**Task:**
Tally the lines below that contain the word "scene", and give only that number.

**Dataset excerpt:**
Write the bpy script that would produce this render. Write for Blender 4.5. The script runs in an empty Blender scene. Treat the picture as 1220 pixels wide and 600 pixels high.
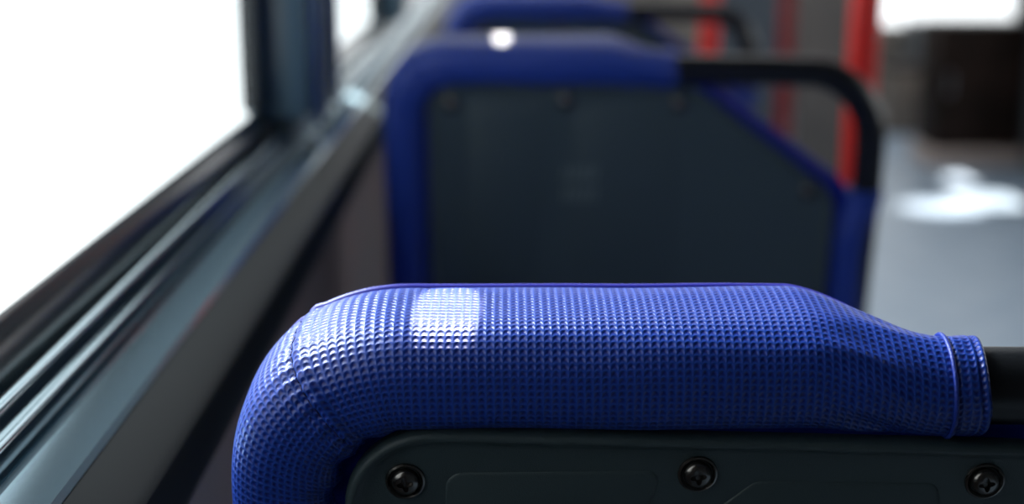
import bpy, bmesh, math, random
from mathutils import Vector, Matrix, noise
random.seed(4)
S = bpy.context.scene
COL = S.collection
PI = math.pi
S.view_settings.view_transform = 'Standard'

# ------------------------------------------------------------------ camera
F = 1694.0
PITCH = math.atan(400.0 / F)
YAW = math.atan(10.0 / F)
CZ = 1.15
cam_d = bpy.data.cameras.new('camera')
cam = bpy.data.objects.new('camera', cam_d)
COL.objects.link(cam)
cam.location = (0, 0, CZ)
cam.rotation_euler = (PI / 2 - PITCH, 0, -YAW)
cam_d.sensor_width = 36
cam_d.lens = 36 * F / 1220
cam_d.clip_start = 0.02
cam_d.dof.use_dof = True
cam_d.dof.focus_distance = 0.475
cam_d.dof.aperture_fstop = 5.0
S.camera = cam
ROT = cam.rotation_euler.to_matrix()

def at(x, y, D):
    d = ROT @ Vector(((x - 610) / F, -(y - 300) / F, -1))
    return Vector((0, 0, CZ)) + d * (D / d.y)

# ------------------------------------------------------------------ materials
def mat(name, col, rough=0.5, metal=0.0, spec=0.5, bump=None, var=None, coat=0.0):
    m = bpy.data.materials.new(name)
    m.use_nodes = True
    nt = m.node_tree
    b = nt.nodes['Principled BSDF']
    b.inputs['Base Color'].default_value = (*col, 1)
    b.inputs['Roughness'].default_value = rough
    b.inputs['Metallic'].default_value = metal
    b.inputs['Specular IOR Level'].default_value = spec
    b.inputs['Coat Weight'].default_value = coat
    tc = nt.nodes.new('ShaderNodeTexCoord')
    if bump:
        sc, dist, kind = bump
        if kind == 'leather':
            t = nt.nodes.new('ShaderNodeTexVoronoi')
            t.feature = 'DISTANCE_TO_EDGE'
            t.inputs['Scale'].default_value = sc
            out = t.outputs['Distance']
        else:
            t = nt.nodes.new('ShaderNodeTexNoise')
            t.inputs['Scale'].default_value = sc
            t.inputs['Detail'].default_value = 4
            out = t.outputs['Fac']
        nt.links.new(tc.outputs['Object'], t.inputs['Vector'])
        bp = nt.nodes.new('ShaderNodeBump')
        bp.inputs['Distance'].default_value = dist
        bp.inputs['Strength'].default_value = 0.8
        nt.links.new(out, bp.inputs['Height'])
        nt.links.new(bp.outputs['Normal'], b.inputs['Normal'])
    if var:
        sc, c2 = var
        t = nt.nodes.new('ShaderNodeTexNoise')
        t.inputs['Scale'].default_value = sc
        t.inputs['Detail'].default_value = 5
        nt.links.new(tc.outputs['Object'], t.inputs['Vector'])
        r = nt.nodes.new('ShaderNodeValToRGB')
        r.color_ramp.elements[0].position = 0.35
        r.color_ramp.elements[1].position = 0.68
        r.color_ramp.elements[0].color = (*col, 1)
        r.color_ramp.elements[1].color = (*c2, 1)
        nt.links.new(t.outputs['Fac'], r.inputs['Fac'])
        nt.links.new(r.outputs['Color'], b.inputs['Base Color'])
    return m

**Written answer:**
2